Messier, who played his last game as a Ranger in the elimination Game 5 of the 1997 Eastern Finals against the Flyers on May 25, 1997, played 66 games last season for the Canucks, registering 17 goals and 37 assists. In three years in Vancouver – three years in which the Canucks failed to make the playoffs – Messier played 207 games, scoring 52 goals with 110 assists for 162 points.

He became an unrestricted free agent on July 1 after the Canucks paid him a $2M buyout rather than exercise their option to bring him back for 2000-2001 at a salary of $6M. Free, and with the $2M in his pocket, Messier’s dealings with Sather, a man whom he trusts and respects, were straightforward.

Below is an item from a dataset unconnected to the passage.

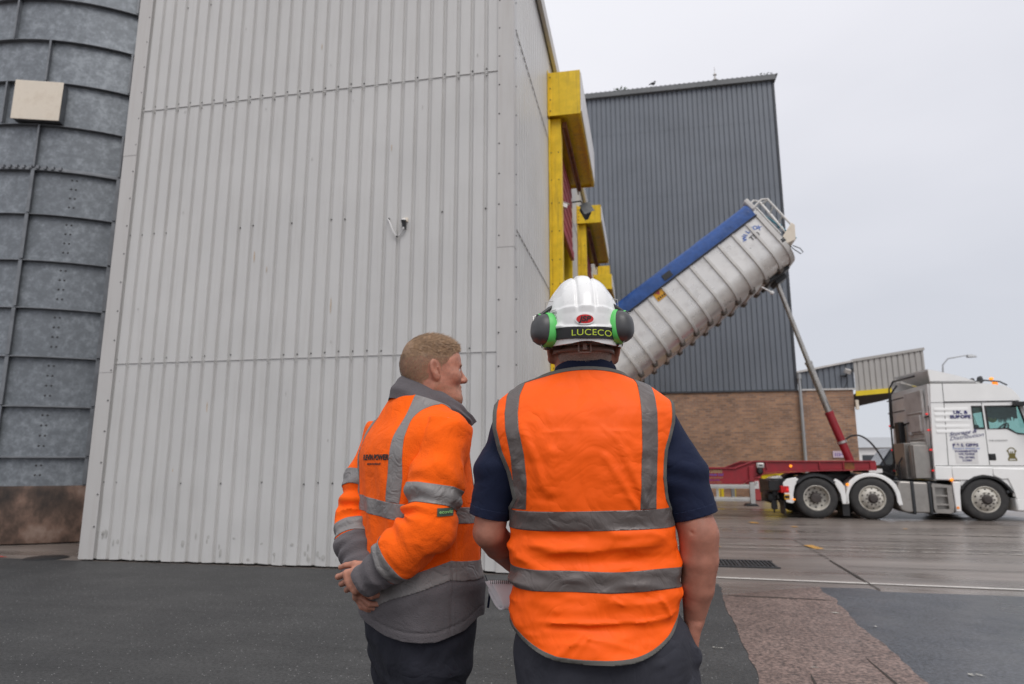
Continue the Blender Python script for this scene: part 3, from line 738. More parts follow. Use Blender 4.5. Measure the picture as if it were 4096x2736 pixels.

In truth, there was never even the slightest possibility of Messier signing anywhere else.

In truth, once Smith was fired, there was never more than the slightest possibility of Messier playing 2000-2001 anywhere else but here, where he will again assume command of his soldiers.

But the Rangers won’t want to push this Napoleon returns thing too far. See, barely 100 days after the general’s return, his army was defeated at Waterloo and he was exiled again, this time permanently.